#### Written exercise:
Report each line of the data that includes the word "extends".

Scenes as source code

++++++

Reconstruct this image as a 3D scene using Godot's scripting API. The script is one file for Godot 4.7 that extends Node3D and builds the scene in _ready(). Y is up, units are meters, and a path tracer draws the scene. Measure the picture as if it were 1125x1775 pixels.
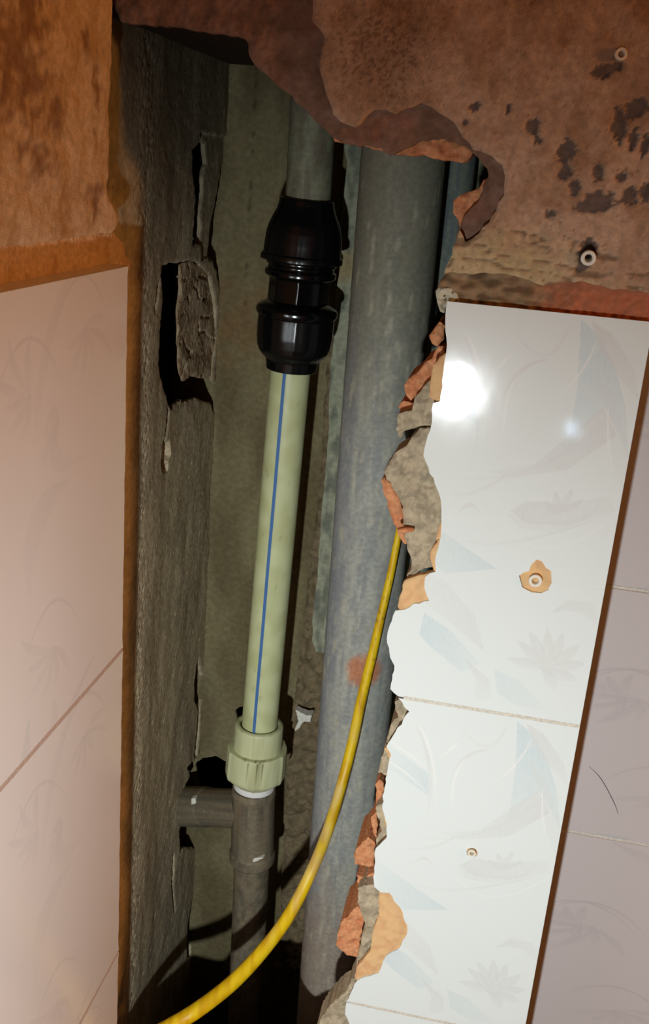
extends Node3D

# ---------------------------------------------------------------- measured frame of the photograph
const EYE := Vector3(0.0, 1.59, 0.73)          # lens; x along the tiled wall, y up, z out of the wall
const FOCAL := 1750.0
const TILE_TOP := 1.5055
const COURSE := 0.319
const LEFT_X := -0.285                          # face of the left wall's tiles
const SIDE_X := -0.310                          # mortar side of the shaft
const BACK_Z := -0.330                          # back of the shaft
const TORCH := Vector3(-0.073, 1.26, 0.90)

var noise := FastNoiseLite.new()
var grain_tex: ImageTexture
var rough_nm: ImageTexture
var fine_nm: ImageTexture
var taken := {}
var M := {}


func ray(u: float, v: float) -> Vector3:
	var a := (u - 562.5) / FOCAL
	var b := (v - 887.5) / FOCAL
	return Vector3(0.97862 * a + 0.13387 * b - 0.15613, 0.07724 * a - 0.94282 * b - 0.32422, -0.1906 * a + 0.30523 * b - 0.93301)


func at(u: float, v: float, z: float) -> Vector3:   # the point of the plane z that is seen there
	var d := ray(u, v)
	return EYE + d * ((z - EYE.z) / d.z)


func span(u: float, v: float, z: float, px: float) -> float:   # metres of so many pixels there
	var p := at(u, v, z) - EYE
	return px / FOCAL * p.dot(Vector3(-0.15613, -0.32422, -0.93301))


func front(z: float) -> Transform3D:
	return Transform3D(Basis(), Vector3(0, 0, z))


func side(x: float) -> Transform3D:                 # local x runs into the wall, y up, faces right
	return Transform3D(Basis(Vector3(0, 0, -1), Vector3(0, 1, 0), Vector3(1, 0, 0)), Vector3(x, 0, 0))


func hit(f: Transform3D, u: float, v: float) -> Vector2:
	var d := ray(u, v)
	var n := f.basis.z
	var p := EYE + d * ((f.origin - EYE).dot(n) / d.dot(n))
	var l := f.affine_inverse() * p
	return Vector2(l.x, l.y)


func outline(f: Transform3D, a: Array) -> PackedVector2Array:
	var r := PackedVector2Array()
	for i in range(0, a.size(), 2):
		r.append(hit(f, a[i], a[i + 1]))
	return r


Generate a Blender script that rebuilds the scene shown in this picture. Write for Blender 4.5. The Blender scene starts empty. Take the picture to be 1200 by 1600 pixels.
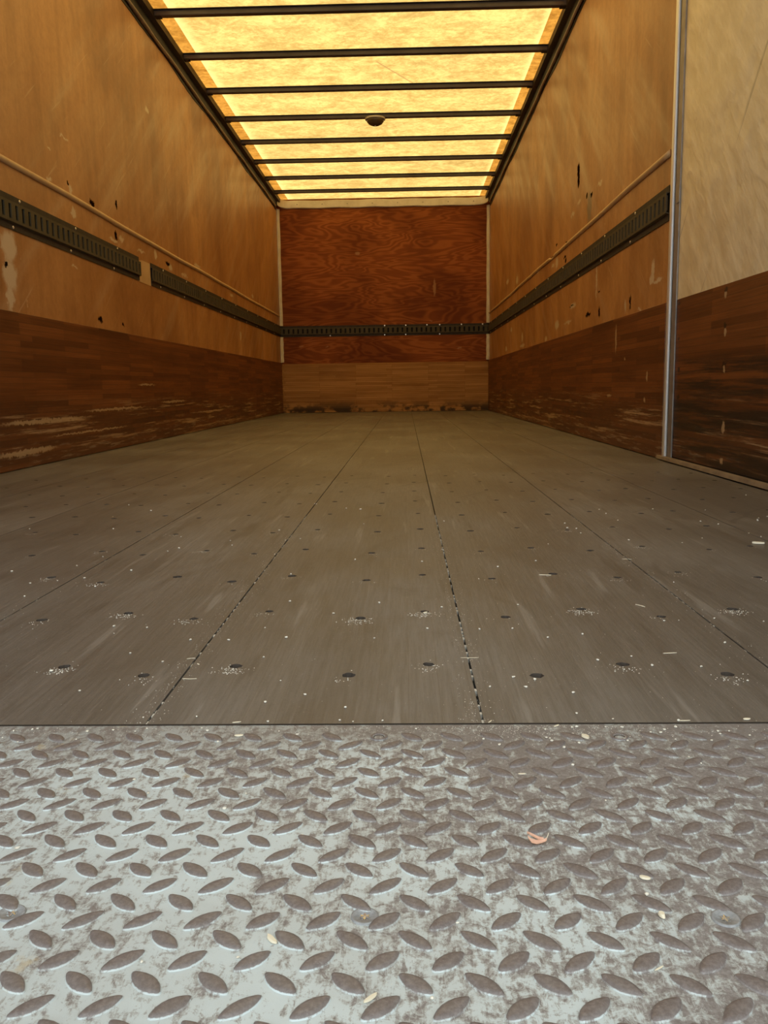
import bpy, bmesh, math, random
from mathutils import Vector, Matrix
random.seed(7)
R = random.random
def U(a, b): return a + (b - a) * random.random()
S = bpy.context.scene
COL = S.collection
PI = math.pi

# ------------------------------------------------------------------ camera, light, exposure
AW, BW, D, H = 1.436, 0.964, 10.046, 2.289          # left wall at x=-AW, right wall at x=BW, back wall y=D, wall height
CH = 0.2834
cam = bpy.data.cameras.new('camera'); cam.sensor_fit = 'VERTICAL'; cam.sensor_height = 36
cam.lens = 1341.4 * 36 / 1600; cam.clip_start = 0.02
co = bpy.data.objects.new('camera', cam); COL.objects.link(co); S.camera = co
co.matrix_world = (Matrix.Translation((0, 0, CH)) @ Matrix.Rotation(0.0269, 4, 'Z') @
                   Matrix.Rotation(PI / 2 - 0.1444, 4, 'X') @ Matrix.Rotation(-0.0141, 4, 'Z'))
W = bpy.data.worlds.new('sky'); S.world = W; W.use_nodes = True
bg = W.node_tree.nodes['Background']; bg.inputs[0].default_value = (0.86, 0.95, 1.0, 1); bg.inputs[1].default_value = 1.12
sun = bpy.data.lights.new('sun', 'SUN'); sun.energy = 2.6; sun.angle = 0.02; sun.color = (1, 0.95, 0.86)
so = bpy.data.objects.new('sun', sun); COL.objects.link(so); so.rotation_euler = (math.radians(-22), math.radians(14), 0)
S.view_settings.view_transform = 'Standard'; S.view_settings.look = 'None'
S.view_settings.gamma = 1; S.view_settings.use_curve_mapping = False
S.view_settings.exposure = 0.80

# ------------------------------------------------------------------ object helpers
class MB:
    def __init__(s): s.v = []; s.f = []; s.mi = []
    def add(s, vs, fs, mi=0):
        o = len(s.v); s.v += [tuple(v) for v in vs]; s.f += [tuple(i + o for i in f) for f in fs]; s.mi += [mi] * len(fs)
    def box(s, x0, x1, y0, y1, z0, z1, mi=0):
        s.add([(x0,y0,z0),(x1,y0,z0),(x1,y1,z0),(x0,y1,z0),(x0,y0,z1),(x1,y0,z1),(x1,y1,z1),(x0,y1,z1)],
              [(0,3,2,1),(4,5,6,7),(0,1,5,4),(1,2,6,5),(2,3,7,6),(3,0,4,7)], mi)
    def prism(s, prof, u0, u1, mi=0):
        """profile in (y,z) extruded along x, closed"""
        n = len(prof)
        s.add([(u0, p[0], p[1]) for p in prof] + [(u1, p[0], p[1]) for p in prof],
              [(i, (i + 1) % n, n + (i + 1) % n, n + i) for i in range(n)] + [tuple(range(n))[::-1], tuple(range(n, 2 * n))], mi)
    def tube(s, pts, r, n=8, mi=0):
        vs = []; fs = []
        for i, p in enumerate(pts):
            p = Vector(p); a = Vector(pts[max(i - 1, 0)]); b = Vector(pts[min(i + 1, len(pts) - 1)])
            t = (b - a).normalized(); up = Vector((0, 0, 1)) if abs(t.z) < .9 else Vector((1, 0, 0))
            q = t.cross(up).normalized(); w = q.cross(t)
            rr = r[i] if isinstance(r, (list, tuple)) else r
            for k in range(n):
                an = 2 * PI * k / n; vs.append(p + q * math.cos(an) * rr + w * math.sin(an) * rr)
        for i in range(len(pts) - 1):
            for k in range(n): fs.append((i * n + k, i * n + (k + 1) % n, (i + 1) * n + (k + 1) % n, (i + 1) * n + k))
        fs.append(tuple(range(n))[::-1]); fs.append(tuple(range((len(pts) - 1) * n, len(pts) * n)))
        s.add(vs, fs, mi)
    def build(s, name, mat, parent=None, M=None, smooth=False, fix=True, bev=0):
        me = bpy.data.meshes.new(name); me.from_pydata(s.v, [], s.f)
        for m in (mat if isinstance(mat, (list, tuple)) else [mat]): me.materials.append(m)
        me.polygons.foreach_set('material_index', s.mi)
        if smooth: me.polygons.foreach_set('use_smooth', [True] * len(s.f))
        if fix:
            b = bmesh.new(); b.from_mesh(me); bmesh.ops.recalc_face_normals(b, faces=b.faces); b.to_mesh(me); b.free()
        o = bpy.data.objects.new(name, me); COL.objects.link(o)
        if parent: o.parent = parent
        if M is not None: o.matrix_local = M
        if bev:
            m = o.modifiers.new('b', 'BEVEL'); m.width = bev; m.segments = 2; m.limit_method = 'ANGLE'
        return o
def tag(o, label, cat, group=None):
    o['label'] = label; o['category'] = cat
    if group: o['group'] = group
    return o
def struct(o, label=None):
    o['kind'] = 'structure'
    if label: o['label'] = label
    return o
def empty(name, M=None):
    o = bpy.data.objects.new(name, None); COL.objects.link(o); o.empty_display_size = .05
    if M is not None: o.matrix_local = M
    return o
def T(x, y, z): return Matrix.Translation((x, y, z))
def RZ(a): return Matrix.Rotation(a, 4, 'Z')

# ------------------------------------------------------------------ material helpers
class NT:
    def __init__(s, name):
        m = bpy.data.materials.new(name); m.use_nodes = True; s.m = m; s.n = m.node_tree.nodes; s.l = m.node_tree.links
        s.b = s.n['Principled BSDF']; s.out = s.n['Material Output']
        g = s.n.new('ShaderNodeNewGeometry'); s.P = g.outputs['Position']
        q = s.n.new('ShaderNodeSeparateXYZ'); s.l.new(s.P, q.inputs[0]); s.x, s.y, s.z = q.outputs
    def put(s, i, v):
        if hasattr(v, 'is_linked'): s.l.new(v, i)
        elif v is not None:
            if isinstance(v, (tuple, list)) and len(v) == 3 and i.type == 'RGBA': v = (*v, 1)
            i.default_value = v
    def math(s, op, a, b=None, c=None, clamp=False):
        n = s.n.new('ShaderNodeMath'); n.operation = op; n.use_clamp = clamp
        s.put(n.inputs[0], a)
        if b is not None: s.put(n.inputs[1], b)
        if c is not None: s.put(n.inputs[2], c)
        return n.outputs[0]
    def vec(s, x, y, z=0.0):
        n = s.n.new('ShaderNodeCombineXYZ'); s.put(n.inputs[0], x); s.put(n.inputs[1], y); s.put(n.inputs[2], z); return n.outputs[0]
    def vm(s, op, a, b=None):
        n = s.n.new('ShaderNodeVectorMath'); n.operation = op; s.put(n.inputs[0], a)
        if b is not None: s.put(n.inputs[1], b)
        return n.outputs['Value'] if op in ('LENGTH', 'DISTANCE', 'DOT_PRODUCT') else n.outputs[0]
    def scale(s, v, sc): return s.vm('MULTIPLY', v, sc)
    def noise(s, v, sc=1, det=4, rough=.55, dist=0, col=False):
        n = s.n.new('ShaderNodeTexNoise'); s.put(n.inputs['Vector'], v); s.put(n.inputs['Scale'], sc)
        n.inputs['Detail'].default_value = det; n.inputs['Roughness'].default_value = rough; n.inputs['Distortion'].default_value = dist
        return n.outputs['Color'] if col else n.outputs[0]
    def ramp(s, f, a, b, lo=0., hi=1.):
        n = s.n.new('ShaderNodeMapRange'); n.interpolation_type = 'SMOOTHSTEP'
        s.put(n.inputs[0], f); n.inputs[1].default_value = a; n.inputs[2].default_value = b
        n.inputs[3].default_value = lo; n.inputs[4].default_value = hi; return n.outputs[0]
    def mix(s, f, a, b, op='MIX'):
        n = s.n.new('ShaderNodeMix'); n.data_type = 'RGBA'; n.blend_type = op
        s.put(n.inputs[0], f); s.put(n.inputs[6], a); s.put(n.inputs[7], b); return n.outputs[2]
    def cramp(s, f, stops):
        n = s.n.new('ShaderNodeValToRGB'); s.put(n.inputs[0], f); e = n.color_ramp.elements
        for i, (p, c) in enumerate(stops):
            k = e[i] if i < 2 else e.new(p)
            k.position = p; k.color = (*c, 1)
        return n.outputs[0]
    def bump(s, h, st=.3, dist=.002):
        n = s.n.new('ShaderNodeBump'); n.inputs['Strength'].default_value = st; n.inputs['Distance'].default_value = dist
        s.put(n.inputs['Height'], h); s.l.new(n.outputs[0], s.b.inputs['Normal'])
    def fin(s, col, rough=.6, metal=0., spec=.5):
        s.put(s.b.inputs['Base Color'], col); s.put(s.b.inputs['Roughness'], rough); s.put(s.b.inputs['Metallic'], metal)
        s.b.inputs['Specular IOR Level'].default_value = spec; return s.m
    def spots(s, uv, lst, soft=.35):
        """uv = warped (y,z,0); returns mask of worn-through marks"""
        acc = None
        for (cy, cz, ry, rz) in lst:
            d = s.vm('LENGTH', s.vm('MULTIPLY', s.vm('SUBTRACT', uv, (cy, cz, 0)), (1 / ry, 1 / rz, 0)))
            acc = d if acc is None else s.math('MINIMUM', acc, d)
        return s.ramp(acc, 1.0 + soft / 2, 1.0 - soft, 0, 1)

LD = [(4.088, 1.143, 0.034, 0.015), (4.435, 1.204, 0.016, 0.021), (5.34, 1.043, 0.050, 0.016), (3.161, 0.741, 0.022, 0.011), (4.105, 0.616, 0.03, 0.015), (4.439, 0.615, 0.015, 0.006), (3.811, 1.165, 0.012, 0.008), (4.399, 1.05, 0.02, 0.022)]
LP = [(3.793, 1.349, 0.051, 0.005), (3.621, 1.264, 0.02, 0.005), (3.606, 1.139, 0.026, 0.008), (3.829, 1.149, 0.015, 0.019), (3.848, 1.051, 0.03, 0.019), (4.486, 1.046, 0.041, 0.013), (4.804, 1.037, 0.072, 0.007), (5.087, 1.059, 0.03, 0.029), (5.733, 1.024, 0.085, 0.012), (6.101, 1.135, 0.096, 0.014), (3.192, 0.809, 0.064, 0.06), (3.185, 0.706, 0.059, 0.062), (3.172, 0.625, 0.031, 0.046), (8.297, 1.151, 0.05, 0.02), (7.281, 1.053, 0.055, 0.015), (7.61, 0.743, 0.04, 0.044), (3.823, 0.821, 0.03, 0.006), (5.40, 1.030, 0.05, 0.02), (4.36, 1.02, 0.07, 0.010), (5.066, 1.843, 0.039, 0.014)]
RD = [(4.973, 1.45, 0.036, 0.041), (4.968, 1.395, 0.032, 0.041), (4.737, 1.27, 0.022, 0.018), (4.62, 1.25, 0.026, 0.014), (5.339, 1.042, 0.05, 0.009), (5.316, 1.017, 0.03, 0.015), (5.636, 1.16, 0.03, 0.006), (5.305, 1.119, 0.031, 0.006), (4.397, 0.74, 0.029, 0.006), (4.645, 0.648, 0.069, 0.012), (4.387, 0.639, 0.018, 0.031), (3.785, 0.628, 0.014, 0.035), (5.11, 0.733, 0.077, 0.004), (5.798, 1.105, 0.05, 0.008)]
RG = [(4.665, 1.195, 0.060, 0.082)]
RP = [(4.46, 0.793, 0.014, 0.095), (5.072, 0.73, 0.094, 0.015), (3.459, 0.719, 0.022, 0.039), (3.394, 0.672, 0.070, 0.009), (3.473, 0.686, 0.035, 0.02), (7.222, 0.606, 0.16, 0.014), (7.226, 0.674, 0.05, 0.041), (6.015, 0.593, 0.05, 0.022), (5.593, 0.658, 0.08, 0.028), (5.222, 0.647, 0.13, 0.009), (8.291, 1.245, 0.1, 0.022), (7.587, 1.173, 0.08, 0.036), (4.434, 1.258, 0.05, 0.010), (4.939, 1.277, 0.053, 0.012), (5.119, 1.244, 0.06, 0.012), (5.626, 1.049, 0.05, 0.038), (5.769, 1.045, 0.06, 0.012), (6.428, 1.093, 0.1, 0.012), (8.36, 0.629, 0.07, 0.026), (3.629, 0.588, 0.029, 0.006), (3.87, 0.615, 0.014, 0.028), (7.968, 0.784, 0.07, 0.02)]
RLP = [(3.982, 0.483, 0.012, 0.063), (3.459, 0.311, 0.012, 0.02), (3.485, 0.218, 0.016, 0.011), (4.091, 0.23, 0.05, 0.005), (3.814, 0.392, 0.009, 0.006)]
PP = [(2.671, 0.545, 0.010, 0.011), (2.663, 0.435, 0.010, 0.015), (2.66, 0.321, 0.009, 0.010), (2.645, 0.148, 0.013, 0.018), (2.649, 0.046, 0.012, 0.012)]
PD = [(2.667, 0.559, 0.014, 0.008), (2.665, 0.454, 0.014, 0.008), (2.657, 0.34, 0.018, 0.007), (3.115, 0.559, 0.012, 0.006), (3.108, 0.437, 0.012, 0.006), (3.096, 0.329, 0.012, 0.008), (3.093, 0.235, 0.018, 0.007)]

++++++

#### Worked solution:
Reconstruct this image as a 3D scene using Godot's scripting API. The script is one file for Godot 4.7 that extends Node3D and builds the scene in _ready(). Y is up, units are meters, and a path tracer draws the scene. Measure the picture as if it were 1125x1775 pixels.
extends Node3D